Snapshot Adventures: The Secret of Bird Island (developed by Large Animal published by iWin) is one of those magical games that works on every level. But before I tell you about it, I must disclose that while I was at iWin I was Snapshot’s producer. Now, I have no financial stake in the game, or in iWin, so I have nothing to gain from this other than the pure joy of turning you onto to something truly special, and also to make a point. Games can impact our non-gaming lives.

In Snapshot Adventures, you play a bird photographer on the trail of your missing Grandfather. In his journal you find cryptic allusions to strange, undiscovered bird species, so armed with nothing more than a 35mm camera, you set off to unravel the mystery. His trail leads to various bird watchers, researchers and editors of bird magazines who help you and who give you assignments requiring you to take pictures of birds. The environments are peaceful, soothing and lush. Populated with lifelike 3D birds and real birdsong from the famous Cornell Ornithology lab, Snapshot sucks you into its world and thrusts you into nature itself. The wind blows, the leaves rustle, light slowly changes from day to night and back to day again.
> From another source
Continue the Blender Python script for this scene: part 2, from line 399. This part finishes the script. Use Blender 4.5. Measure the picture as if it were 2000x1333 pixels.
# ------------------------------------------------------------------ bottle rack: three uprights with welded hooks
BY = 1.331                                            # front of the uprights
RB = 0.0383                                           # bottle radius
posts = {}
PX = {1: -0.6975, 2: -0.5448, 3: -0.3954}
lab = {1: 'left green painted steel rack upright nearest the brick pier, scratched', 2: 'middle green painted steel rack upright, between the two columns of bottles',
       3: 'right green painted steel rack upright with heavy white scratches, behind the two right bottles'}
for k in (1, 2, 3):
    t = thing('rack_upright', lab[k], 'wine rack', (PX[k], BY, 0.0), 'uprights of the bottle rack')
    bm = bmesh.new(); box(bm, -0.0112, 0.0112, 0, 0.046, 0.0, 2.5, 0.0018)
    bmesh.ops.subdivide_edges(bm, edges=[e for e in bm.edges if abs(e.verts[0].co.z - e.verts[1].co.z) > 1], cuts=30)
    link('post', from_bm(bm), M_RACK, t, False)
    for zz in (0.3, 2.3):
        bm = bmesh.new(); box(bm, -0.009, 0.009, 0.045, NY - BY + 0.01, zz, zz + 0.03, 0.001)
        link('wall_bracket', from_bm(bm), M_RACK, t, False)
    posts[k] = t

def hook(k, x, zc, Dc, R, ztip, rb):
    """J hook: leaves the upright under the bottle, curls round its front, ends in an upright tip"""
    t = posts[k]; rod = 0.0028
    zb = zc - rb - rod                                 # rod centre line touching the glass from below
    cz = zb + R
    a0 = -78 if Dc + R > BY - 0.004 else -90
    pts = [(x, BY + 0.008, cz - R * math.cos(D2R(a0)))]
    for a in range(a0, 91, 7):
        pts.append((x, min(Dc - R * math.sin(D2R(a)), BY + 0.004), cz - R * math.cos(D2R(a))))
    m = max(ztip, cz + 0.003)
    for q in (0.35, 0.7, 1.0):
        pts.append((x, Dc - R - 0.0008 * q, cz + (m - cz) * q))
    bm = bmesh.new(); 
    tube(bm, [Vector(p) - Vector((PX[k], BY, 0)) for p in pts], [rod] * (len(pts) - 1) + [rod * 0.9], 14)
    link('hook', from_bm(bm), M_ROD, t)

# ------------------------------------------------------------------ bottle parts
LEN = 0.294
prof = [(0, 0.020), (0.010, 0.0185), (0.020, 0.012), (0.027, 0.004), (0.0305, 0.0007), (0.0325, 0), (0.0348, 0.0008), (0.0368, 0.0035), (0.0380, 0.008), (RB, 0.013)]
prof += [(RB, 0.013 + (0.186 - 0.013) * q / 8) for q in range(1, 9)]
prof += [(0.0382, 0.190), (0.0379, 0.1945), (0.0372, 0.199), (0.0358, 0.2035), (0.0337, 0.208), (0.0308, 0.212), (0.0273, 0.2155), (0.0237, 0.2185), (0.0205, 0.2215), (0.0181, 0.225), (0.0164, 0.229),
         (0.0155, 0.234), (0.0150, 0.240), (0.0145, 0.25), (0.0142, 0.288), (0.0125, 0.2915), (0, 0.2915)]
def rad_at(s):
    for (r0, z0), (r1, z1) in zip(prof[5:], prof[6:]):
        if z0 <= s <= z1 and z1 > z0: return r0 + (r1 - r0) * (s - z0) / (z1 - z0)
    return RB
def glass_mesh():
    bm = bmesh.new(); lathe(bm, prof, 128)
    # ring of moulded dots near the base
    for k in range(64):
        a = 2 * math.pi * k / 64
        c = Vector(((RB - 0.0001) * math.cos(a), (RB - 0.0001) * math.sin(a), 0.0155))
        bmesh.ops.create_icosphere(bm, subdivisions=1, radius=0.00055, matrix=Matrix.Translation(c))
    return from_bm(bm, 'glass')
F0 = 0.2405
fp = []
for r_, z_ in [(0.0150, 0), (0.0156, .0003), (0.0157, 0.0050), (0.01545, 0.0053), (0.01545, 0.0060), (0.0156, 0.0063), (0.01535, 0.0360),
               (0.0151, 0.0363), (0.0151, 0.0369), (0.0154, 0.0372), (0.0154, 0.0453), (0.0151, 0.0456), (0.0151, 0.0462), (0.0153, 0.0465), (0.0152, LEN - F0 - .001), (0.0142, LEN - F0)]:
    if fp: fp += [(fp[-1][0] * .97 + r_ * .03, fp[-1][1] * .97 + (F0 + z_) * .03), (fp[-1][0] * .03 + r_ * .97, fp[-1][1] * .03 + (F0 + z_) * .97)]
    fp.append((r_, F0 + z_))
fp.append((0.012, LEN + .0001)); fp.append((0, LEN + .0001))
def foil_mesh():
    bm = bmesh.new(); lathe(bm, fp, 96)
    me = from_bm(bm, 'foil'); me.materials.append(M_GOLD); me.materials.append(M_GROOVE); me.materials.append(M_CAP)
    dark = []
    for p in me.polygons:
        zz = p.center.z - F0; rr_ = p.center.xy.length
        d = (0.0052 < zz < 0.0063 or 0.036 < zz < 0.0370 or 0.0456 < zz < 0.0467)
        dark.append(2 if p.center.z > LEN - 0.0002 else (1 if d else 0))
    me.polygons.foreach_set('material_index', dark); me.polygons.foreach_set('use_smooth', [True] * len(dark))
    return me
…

But perhaps the coolest feature is an in-game editor that lets you create and name your own bird species which you can share with other players via a server link that passes small data files between individual games.

As a game Snapshot is a lot of fun. It’s pleasing to simply take photographs as you’re scanning the forest canopy in an almost iSpy like quest to locate Flycatchers, Warblers, Orioles, Chickadees and Wrens. And the more you play Snapshot the more you begin to appreciate the miracles of birds themselves. It’s easy to overlook birds, but as the ice-caps shrink and the ozone layer thins it’s also easy to imagine that one day they may simply be gone. And what Snapshot does is shift our focus away from the computer while we’re at the computer and then reinforce our connection to nature when we encounter it. When’s the last time a game did that?

After playing Snapshot I’ve begun to notice birds. I’ve always appreciated them, but now they seem to stand out as something special. I can now name many common species on sight, and have even begun to take my own pictures of them. Birds – these tiny marvels of evolution, these beautiful links to dinosaurs, these fascinating, wild creatures that live in our own backyards – are powerful reminders of how precious and how fragile nature is, and if a small group of developers from New York City of all places can steer my mind and soul back to nature with a game, then just imagine what we could do if we used our skills as developers and publishers to make more games like it. I’ve said it before and I’ll say it again. Games not only can change the world, they might even be able to save it, and wouldn’t that be ironic?